Q2 is explored in Table 2, which gives the breakdown of prosody results by major categories in CPE. For ‘wh’ questions, we observe that Syntactic alone brings an improvement of 4% and BERT Syntactic performs the best by improving 8% over the baseline. This suggests that ‘wh’ questions generally share a closely related syntax structure and that information can be used to achieve better prosody. This intuition is further strengthened by the improvements observed for ‘or’ questions. Syntactic alone improves by 9% over the baseline and BERT Syntactic performs the best by improving 21% over the baseline. The improvement observed in ‘or’ questions is greater than ‘wh’ questions as most ‘or’ questions have a syntax structure unique to them and this is consistent across samples in the category. For both these categories, the systems Syntactic, BERT and BERT Syntactic show incremental improvement as the first system contains only syntactic information, the next captures some aspect of syntax with semantics and the third has enhanced the representation of syntax with CWE representation to drive selection.
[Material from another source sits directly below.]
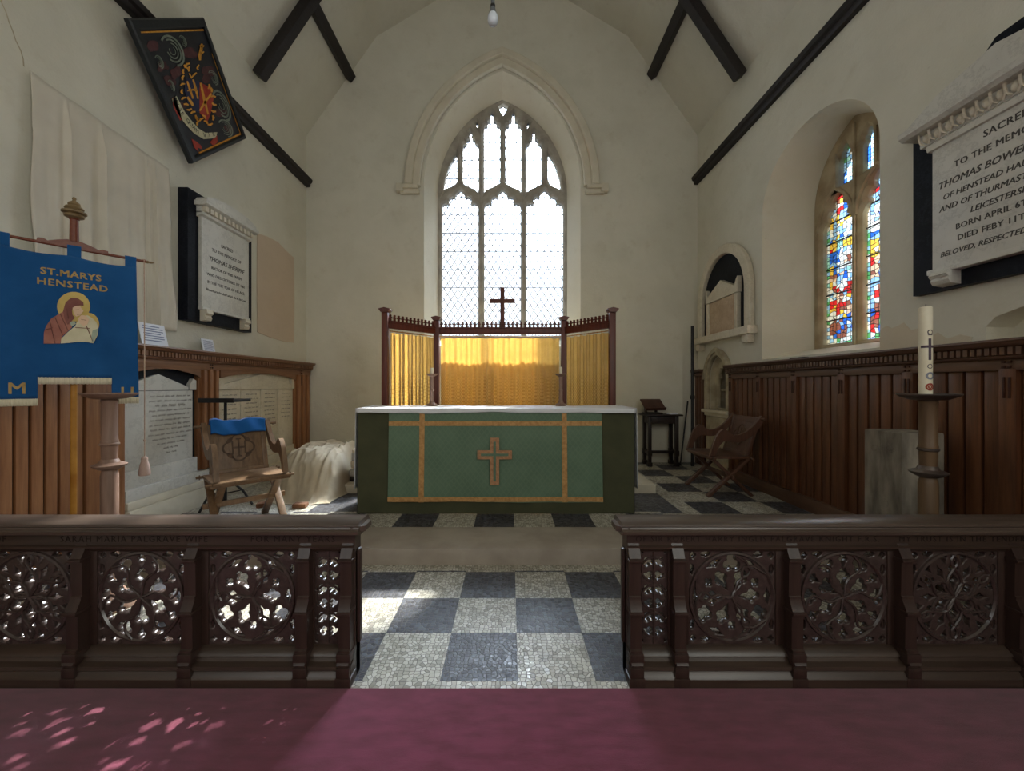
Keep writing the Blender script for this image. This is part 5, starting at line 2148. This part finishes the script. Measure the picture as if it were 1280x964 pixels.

Thus, it is evident that the extent of syntactic information captured drives the quality in speech synthesis for these two categories.

Compound nouns proved harder to improve upon as compared to questions. BERT performed the best in this category with a 1.2% improvement over the baseline. We can attribute this to the capability of BERT to capture context which Syntactic does not do. This plays a critical role in compound nouns, where to achieve suitable prosody it is imperative to understand in which context the nouns are being used. For other complex sentences as well, BERT performed the best by improving over the baseline by 6%. This can again be attributed to the fact that most of the complex sentences required contextual knowledge. Although Syntactic does improve over the baseline, syntax does not look like the driving factor as BERT Syntactic performs a bit worse than BERT. This indicates that enhancing syntax representation hinders BERT from fully leveraging the contextual knowledge it captured to drive embedding selection.

Q3 is answered in Table 3, which reports the MUSHRA scores on the LFR dataset. The Syntactic system performed the best with high statistical significance (p=0.02) in comparison to baseline. We close the gap between the baseline and the recordings by almost 20%. Other systems show statistically insignificant (p0.05) improvements over the baseline. To achieve suitable prosody, LFR requires longer distance dependencies and knowledge of prosodic groups. Such information can be approximated more effectively by the Syntactic system rather than the CWE based systems. However, this is a topic for a potential future exploration as the difference between BERT and Syntactic is statistically insignificant (p=0.6).

Baseline Syntactic BERT BERT Recordings
63.87 65.68 65.32* 64.89* 73.35
Table 3: LFR evaluation : Fields in bold are indicative of best results. * depicts statistical insignificance in comparison to baseline

5 Conclusion

The current VAE-based TTS systems are susceptible to monotonous speech generation due to the need to select a suitable acoustic embedding to synthesize a sample. In this work, we proposed to generate dynamic prosody from the same TTS systems by using linguistics to drive acoustic embedding selection. Our proposed approach is able to improve the overall speech quality including prosody and naturalness. We propose 3 techniques (Syntactic, BERT and BERT Syntactic) and evaluated their performance on 2 datasets: common prosodic errors and LFR. The Syntactic system was able to improve significantly over the baseline on almost all parameters (except for naturalness on CPE). Information captured by BERT further improved prosody in cases where contextual knowledge was required. For LFR, we bridged the gap between baseline and actual recording by 20%. This approach can be further extended by making the model aware of these features rather than using them to drive embedding selection.